* **Goal of the exercise**
Repeat the full listing below verbatim and keep the images out.

* **Recorded information**
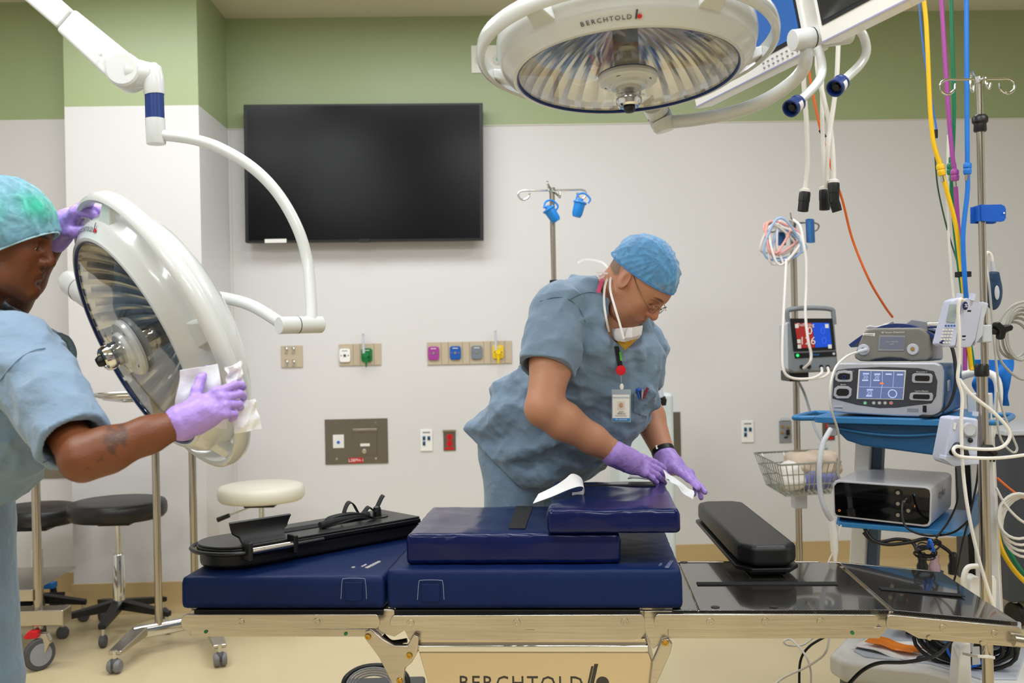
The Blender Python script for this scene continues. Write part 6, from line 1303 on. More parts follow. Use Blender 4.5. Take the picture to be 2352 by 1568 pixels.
cord('white_wire_loop', [(2203, 870, 2.71), (2230, 905, 2.70), (2280, 945, 2.70), (2316, 985, 2.70), (2316, 1012, 2.70), (2290, 1030, 2.70), (2230, 1030, 2.70), (2198, 1025, 2.69), (2190, 1035, 2.68), (2205, 1048, 2.68), (2260, 1052, 2.68), (2310, 1050, 2.70), (2370, 1042, 2.75)], .0048, CORDW, 'white cord looping round the lower pump and off to the right edge')
cord('grey_lead', [(2262, 592, 3.0), (2270, 640, 2.95), (2276, 700, 2.95), (2282, 770, 2.95), (2290, 850, 2.95), (2300, 930, 2.95), (2325, 1000, 2.95), (2336, 1030, 2.95), (2325, 1038, 2.95), (2300, 1010, 2.95), (2290, 960, 2.95), (2292, 900, 2.95)], .0035, mat('grey_cord_m', 'B8B6AE', .45), 'thin grey cord hanging in a long loop right of the front pole')
cl = MB()
for k in range(5):
    cl.tube([pt(2345 + 35 * math.cos(t_) - k * 3 + 8 * math.sin(k), 765 + (62 - k * 5) * math.sin(t_) + k * 4, 3.0 + .01 * k) for t_ in np.linspace(0, 2 * math.pi, 25)[:-1]], .0042, 8, closed=True)
cl.tube([pt(2370, 690, 3.0), pt(2330, 700, 3.0), (pt(2300, 730, 3.0)), pt(2290, 780, 3.0), pt(2300, 830, 3.0), pt(2340, 868, 3.0), pt(2380, 870, 3.0)], .0042, 8, sp=6)
solo('coiled_grey_cable', cl, mat('grey_cable', 'A3A39C', .45), 'grey cable coiled at the right edge behind the clamp knob', 'cable')
cl = MB()
for k in range(4): cl.tube([pt(2340 + (48 + k * 3) * math.cos(t_) + k * 6, 1185 + (52 + k * 6) * math.sin(t_) + k * 8, 3.3 + .01 * k) for t_ in np.linspace(0, 2 * math.pi, 25)[:-1]], .0048, 8, closed=True)
solo('coiled_white_cable', cl, CORDW, 'white cable coiled low at the right edge', 'cable')
cord('orange_lead', [(2290, 1097, 3.4), (2330, 1130, 3.4), (2380, 1160, 3.4)], .004, mat('orange_lead_m', 'E8753A', .45), 'short orange lead at the right edge above the white coil')
# ceiling supply hoses
HC = dict(yellow='F0C010', purple='A44A9E', green='0E7A50', blue='1E78D8')
TIEP = [(2212, 630, 3.10)]
def hose(name, colr, pts, r, conn, lab):
    m_ = mat('hose_' + colr, HC[colr], .4); t = thing(name, lab, 'hose', pt(*pts[-1]))
    P_ = [pt(*p) for p in pts]; upx = P_[0]; P_ = [Vector((upx.x + .0, upx.y, CEIL)), upx.lerp(Vector((upx.x, upx.y, CEIL)), .5)] + P_
    part('hose', MB().tube(P_, r, 12, sp=6), m_, t)
    c_ = pt(*conn[:3]); part('connector', MB().lathe([(.006, -.040), (.007, -.022), (.011, -.020), (.0125, -.012), (.012, -.004), (.0105, -.002), (.0125, 0), (.0125, .010), (.0105, .014), (.007, .016), (.0065, .034)], c_, (pt(conn[0] + conn[3] if len(conn) > 3 else conn[0], conn[1] - 40, conn[2]) - c_), 24), m_, t)
    part('ferrule', MB().lathe([(.007, -.040), (.0072, -.022)], c_, (pt(conn[0] + conn[3] if len(conn) > 3 else conn[0], conn[1] - 40, conn[2]) - c_), 20), CHROME, t)
CC = 3.1
hose('gas_hose', 'yellow', [(2118, -60, CC), (2128, 60, CC), (2136, 240, CC), (2143, 320, CC), (2153, 360, CC), (2163, 395, CC), (2178, 450, CC), (2196, 520, CC), (2206, 600, CC), (2213, 660, CC), (2228, 820, CC + .05), (2233, 850, CC + .05)], .0068, (2161, 388, CC, -8), 'yellow gas hose hanging from the ceiling, leftmost of the hoses')
hose('gas_hose', 'purple', [(2160, -60, CC + .02), (2166, 60, CC + .02), (2178, 250, CC + .02), (2188, 360, CC + .02), (2193, 400, CC + .02), (2201, 520, CC + .02), (2212, 640, CC + .02), (2218, 700, CC + .04), (2216, 850, CC + .06)], .0068, (2193, 400, CC + .02, -3), 'purple gas hose hanging from the ceiling beside the pole')
hose('gas_hose', 'green', [(2183, -60, CC + .05), (2186, 60, CC + .05), (2191, 250, CC + .05), (2188, 360, CC + .05), (2186, 440, CC + .05), (2194, 540, CC + .05), (2206, 640, CC + .05), (2214, 700, CC + .05), (2238, 850, CC + .06)], .0062, (2184, 386, CC + .06), 'green gas hose hanging between the purple and blue hoses')
hose('gas_hose', 'blue', [(2219, -60, CC - .02), (2220, 60, CC - .02), (2221, 250, CC - .02), (2222, 380, CC - .02), (2222, 440, CC - .02), (2212, 540, CC - .02), (2216, 640, CC - .02), (2221, 700, CC)], .0072, (2222, 385, CC - .02), 'thick blue gas hose hanging closest to the pole')
solo('hose_strap', MB().lathe([(.021, -.008), (.024, -.008), (.024, .008), (.021, .008)], pt(2212, 630, CC + .01), _z, 24, close=True), STRAP, 'black strap binding the four coloured gas hoses', 'strap')
cord('thin_blue_cord', [(2108, -80, 3.25), (2113, 30, 3.25), (2122, 120, 3.25), (2140, 230, 3.25), (2150, 290, 3.25), (2150, 300, 3.25)], .003, mat('hose_thinblue', '3C78D0', .4), 'thin blue cord ending in a small black plug left of the hoses')
solo('cord_end', MB().cyl(pt(2149, 298, 3.25), pt(2149, 317, 3.25), .007), BLACK, 'small black plug at the end of the thin blue cord', 'plug')
cord('thin_green_cord', [(2148, 360, 3.2), (2154, 430, 3.2), (2174, 520, 3.2), (2195, 590, 3.2), (2205, 625, 3.15)], .0025, mat('dark_green_cord', '2E5040', .5), 'thin dark green cord left of the coloured hoses')
cord('white_drop_cord', [(2178, 310, 3.2), (2177, 380, 3.2), (2176, 480, 3.2), (2180, 560, 3.2), (2190, 680, 3.2), (2194, 700, 3.2)], .0042, CORDW, 'thin white cord hanging behind the coloured gas hoses')
for i, P_ in enumerate(([(2288, 1205, 3.5), (2300, 1260, 3.5), (2330, 1310, 3.5), (2370, 1350, 3.5)], [(2296, 1200, 3.55), (2315, 1260, 3.55), (2345, 1310, 3.55), (2390, 1360, 3.55)])):
    cord('floor_hose', P_, .0085, mat('hose_' + ('yellow', 'green')[i], 'F0C010', .4), ('yellow hose running down to the floor at the right edge', 'green hose running down beside the yellow one at the right edge')[i], 'hose')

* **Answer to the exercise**
The Blender Python script for this scene continues. Write part 6, from line 1303 on. More parts follow. Use Blender 4.5. Take the picture to be 2352 by 1568 pixels.
cord('white_wire_loop', [(2203, 870, 2.71), (2230, 905, 2.70), (2280, 945, 2.70), (2316, 985, 2.70), (2316, 1012, 2.70), (2290, 1030, 2.70), (2230, 1030, 2.70), (2198, 1025, 2.69), (2190, 1035, 2.68), (2205, 1048, 2.68), (2260, 1052, 2.68), (2310, 1050, 2.70), (2370, 1042, 2.75)], .0048, CORDW, 'white cord looping round the lower pump and off to the right edge')
cord('grey_lead', [(2262, 592, 3.0), (2270, 640, 2.95), (2276, 700, 2.95), (2282, 770, 2.95), (2290, 850, 2.95), (2300, 930, 2.95), (2325, 1000, 2.95), (2336, 1030, 2.95), (2325, 1038, 2.95), (2300, 1010, 2.95), (2290, 960, 2.95), (2292, 900, 2.95)], .0035, mat('grey_cord_m', 'B8B6AE', .45), 'thin grey cord hanging in a long loop right of the front pole')
cl = MB()
for k in range(5):
    cl.tube([pt(2345 + 35 * math.cos(t_) - k * 3 + 8 * math.sin(k), 765 + (62 - k * 5) * math.sin(t_) + k * 4, 3.0 + .01 * k) for t_ in np.linspace(0, 2 * math.pi, 25)[:-1]], .0042, 8, closed=True)
cl.tube([pt(2370, 690, 3.0), pt(2330, 700, 3.0), (pt(2300, 730, 3.0)), pt(2290, 780, 3.0), pt(2300, 830, 3.0), pt(2340, 868, 3.0), pt(2380, 870, 3.0)], .0042, 8, sp=6)
solo('coiled_grey_cable', cl, mat('grey_cable', 'A3A39C', .45), 'grey cable coiled at the right edge behind the clamp knob', 'cable')
cl = MB()
for k in range(4): cl.tube([pt(2340 + (48 + k * 3) * math.cos(t_) + k * 6, 1185 + (52 + k * 6) * math.sin(t_) + k * 8, 3.3 + .01 * k) for t_ in np.linspace(0, 2 * math.pi, 25)[:-1]], .0048, 8, closed=True)
solo('coiled_white_cable', cl, CORDW, 'white cable coiled low at the right edge', 'cable')
cord('orange_lead', [(2290, 1097, 3.4), (2330, 1130, 3.4), (2380, 1160, 3.4)], .004, mat('orange_lead_m', 'E8753A', .45), 'short orange lead at the right edge above the white coil')
# ceiling supply hoses
HC = dict(yellow='F0C010', purple='A44A9E', green='0E7A50', blue='1E78D8')
TIEP = [(2212, 630, 3.10)]
def hose(name, colr, pts, r, conn, lab):
    m_ = mat('hose_' + colr, HC[colr], .4); t = thing(name, lab, 'hose', pt(*pts[-1]))
    P_ = [pt(*p) for p in pts]; upx = P_[0]; P_ = [Vector((upx.x + .0, upx.y, CEIL)), upx.lerp(Vector((upx.x, upx.y, CEIL)), .5)] + P_
    part('hose', MB().tube(P_, r, 12, sp=6), m_, t)
    c_ = pt(*conn[:3]); part('connector', MB().lathe([(.006, -.040), (.007, -.022), (.011, -.020), (.0125, -.012), (.012, -.004), (.0105, -.002), (.0125, 0), (.0125, .010), (.0105, .014), (.007, .016), (.0065, .034)], c_, (pt(conn[0] + conn[3] if len(conn) > 3 else conn[0], conn[1] - 40, conn[2]) - c_), 24), m_, t)
    part('ferrule', MB().lathe([(.007, -.040), (.0072, -.022)], c_, (pt(conn[0] + conn[3] if len(conn) > 3 else conn[0], conn[1] - 40, conn[2]) - c_), 20), CHROME, t)
CC = 3.1
hose('gas_hose', 'yellow', [(2118, -60, CC), (2128, 60, CC), (2136, 240, CC), (2143, 320, CC), (2153, 360, CC), (2163, 395, CC), (2178, 450, CC), (2196, 520, CC), (2206, 600, CC), (2213, 660, CC), (2228, 820, CC + .05), (2233, 850, CC + .05)], .0068, (2161, 388, CC, -8), 'yellow gas hose hanging from the ceiling, leftmost of the hoses')
hose('gas_hose', 'purple', [(2160, -60, CC + .02), (2166, 60, CC + .02), (2178, 250, CC + .02), (2188, 360, CC + .02), (2193, 400, CC + .02), (2201, 520, CC + .02), (2212, 640, CC + .02), (2218, 700, CC + .04), (2216, 850, CC + .06)], .0068, (2193, 400, CC + .02, -3), 'purple gas hose hanging from the ceiling beside the pole')
hose('gas_hose', 'green', [(2183, -60, CC + .05), (2186, 60, CC + .05), (2191, 250, CC + .05), (2188, 360, CC + .05), (2186, 440, CC + .05), (2194, 540, CC + .05), (2206, 640, CC + .05), (2214, 700, CC + .05), (2238, 850, CC + .06)], .0062, (2184, 386, CC + .06), 'green gas hose hanging between the purple and blue hoses')
hose('gas_hose', 'blue', [(2219, -60, CC - .02), (2220, 60, CC - .02), (2221, 250, CC - .02), (2222, 380, CC - .02), (2222, 440, CC - .02), (2212, 540, CC - .02), (2216, 640, CC - .02), (2221, 700, CC)], .0072, (2222, 385, CC - .02), 'thick blue gas hose hanging closest to the pole')
solo('hose_strap', MB().lathe([(.021, -.008), (.024, -.008), (.024, .008), (.021, .008)], pt(2212, 630, CC + .01), _z, 24, close=True), STRAP, 'black strap binding the four coloured gas hoses', 'strap')
cord('thin_blue_cord', [(2108, -80, 3.25), (2113, 30, 3.25), (2122, 120, 3.25), (2140, 230, 3.25), (2150, 290, 3.25), (2150, 300, 3.25)], .003, mat('hose_thinblue', '3C78D0', .4), 'thin blue cord ending in a small black plug left of the hoses')
solo('cord_end', MB().cyl(pt(2149, 298, 3.25), pt(2149, 317, 3.25), .007), BLACK, 'small black plug at the end of the thin blue cord', 'plug')
cord('thin_green_cord', [(2148, 360, 3.2), (2154, 430, 3.2), (2174, 520, 3.2), (2195, 590, 3.2), (2205, 625, 3.15)], .0025, mat('dark_green_cord', '2E5040', .5), 'thin dark green cord left of the coloured hoses')
cord('white_drop_cord', [(2178, 310, 3.2), (2177, 380, 3.2), (2176, 480, 3.2), (2180, 560, 3.2), (2190, 680, 3.2), (2194, 700, 3.2)], .0042, CORDW, 'thin white cord hanging behind the coloured gas hoses')
for i, P_ in enumerate(([(2288, 1205, 3.5), (2300, 1260, 3.5), (2330, 1310, 3.5), (2370, 1350, 3.5)], [(2296, 1200, 3.55), (2315, 1260, 3.55), (2345, 1310, 3.55), (2390, 1360, 3.55)])):
    cord('floor_hose', P_, .0085, mat('hose_' + ('yellow', 'green')[i], 'F0C010', .4), ('yellow hose running down to the floor at the right edge', 'green hose running down beside the yellow one at the right edge')[i], 'hose')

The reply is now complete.